Sakaeibashi Inari Shrine
An Inari shrine seated on a roadside rise in the old Ōmiya district of Fujinomiya. A stone pillar carries the name Sakaebashi Inari Jinja, and above the stone embankment stand a vermilion torii and the sanctuary.
Ōmiya grew as the temple town before Fujisan Hongu Sengen Taisha and, at the same time, as Ōmiya-juku, a post station on the Nakamichi Ōkan highway joining Kōfu and Suruga. The turning point in its commercial history came in 1566 (Eiroku 9), when the Sengoku daimyo Imagawa Ujizane issued an edict of rakuichi — free market — for Ōmiya’s six-day market. Trade was thrown open to all comers, not merely privileged merchants; markets stood on days bearing the numbers one and six, and the town flourished as a hub through which rice, salt, fish, Suruga paper, tobacco, and tea all passed.

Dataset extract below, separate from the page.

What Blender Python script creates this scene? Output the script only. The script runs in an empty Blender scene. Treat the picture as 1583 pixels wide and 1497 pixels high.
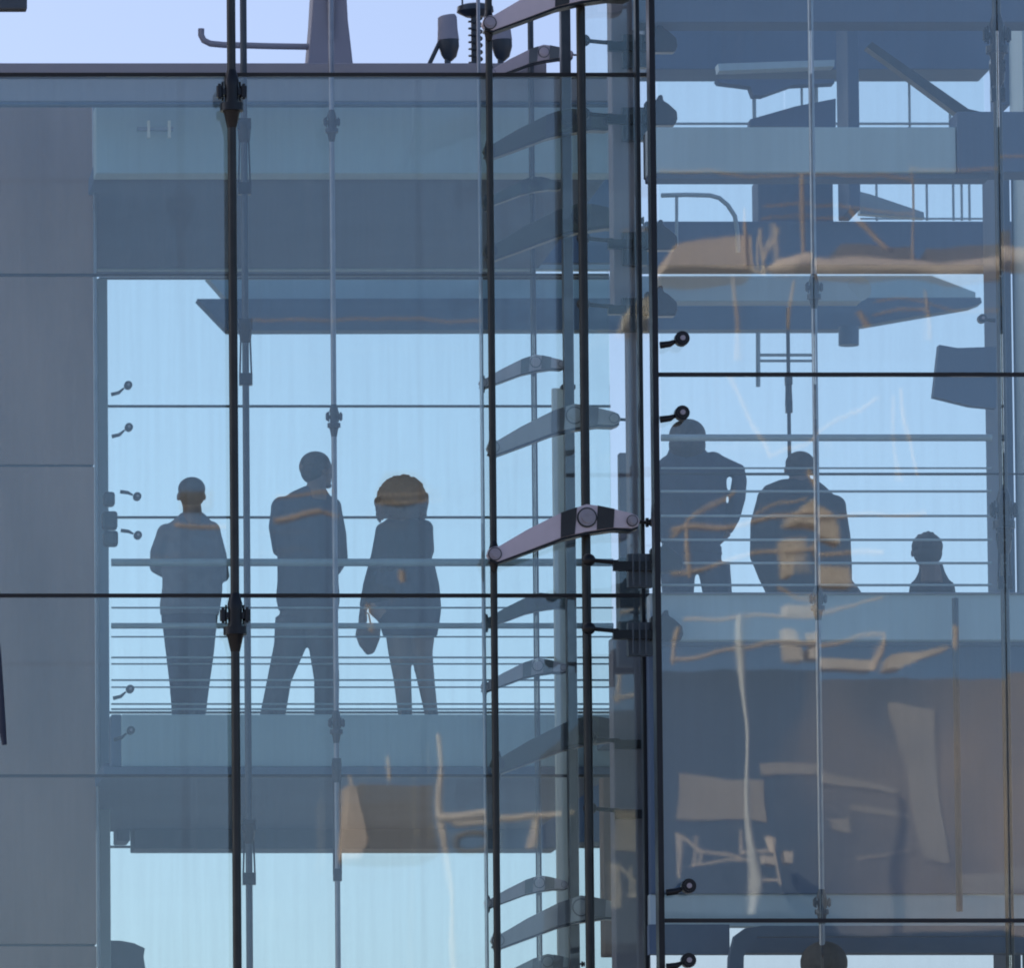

In the Edo period the town was divided at the Kanda River between the sacred lands of Sengen Taisha and the shogunal domain, and at its heart ran the orderly strip-divided rows of the merchant quarters — Tenma-chō, Renjaku, and Nakajuku. Powerful merchant houses such as the Yamanaka (Hinoya) and the Iketani, hailing from Hino in Ōmi, settled here and commanded the wide circulation of Suruga paper and Fuji leaf tobacco. The townscape expanded eastward through these quarters, and the road leading on toward Kurayashiki, before the main gate of Ōmiya Castle, was likewise a centre of trade.
With this prosperity, the Inari faith — the merchants’ prayer for flourishing business — took root in the district. Sakaebashi Inari Shrine is one of the shrines that keep that memory. Standing before it, one seems to glimpse, through the vermilion torii, the history of a town that wore two faces: temple town and post town both.